Jean-Marc Guillou: “I quit Paradou Football Academy Because Of Zetchi’s Autocratic Behavior”

date 2017/03/16 views 4463 comments 0

icon-writer By: Ali Bahlouli /*/ English Version: Med.B.

Veteran French football specialist who is now acting on the technical side, Jean-Marc Guillou, spoke about the evolution of Algerian football, especially as he had worked for several years for the fostering of the Paradou Football Academy in Algiers.

To this effect, Jean-Marc Guillou revealed that the Academy’s President namely Kheireddine Zetchi  always strove to run the Paradou Academy in an autocratic manner, especially after reaping the positive fruits of this school, which was set up under the sporting guidance extended by Mr Guillou in the middle of the last decade.

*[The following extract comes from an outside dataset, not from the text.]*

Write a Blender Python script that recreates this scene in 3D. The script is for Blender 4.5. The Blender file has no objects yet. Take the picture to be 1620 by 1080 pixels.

French technical manager Jean-Marc Guillou, 71 years’ old, who gave the clear impression in an granted interview earlier this week to “Jeune Afrique” Magazine that he was behind the founding of the football Academy of Paradou, affirmed that he had quit the Academy because of what he termed the “overbearing and intrusive” attitude of Kheireddine Zetchi who is now vying for the Presidency of the FAF Federation in the upcoming elections slated for March 20th 2017.

He also stated that the same blighting scenario linked to intrusive administrative meddling and undue leverage occurred to him while he was overseeing the Ivorian ASEC Mimosas Academy School in the recent past, thus compelling him to also leave his supervisory post grudgingly.

Asked if there is a hitch if African national squads now tend to use bi-national players, Jean-Marc Guillou said:  “Not for me. I don’t agree with Michel Platini [the former UEFA President] when he says that the players must be trained locally. Many footballers of African origin were born in France and trained there. Statistically, the chances for many of them of wearing the French blue jersey are not high.

If at any given moment the players realize that the opportunities to represent France are almost nil, and that they agree to change their sports nationality and opt for instance for Algeria or Senegal or any other African nation, where is the problem? This makes it possible to shore up the level of African national line-ups and, consequently, that of African football as a whole”.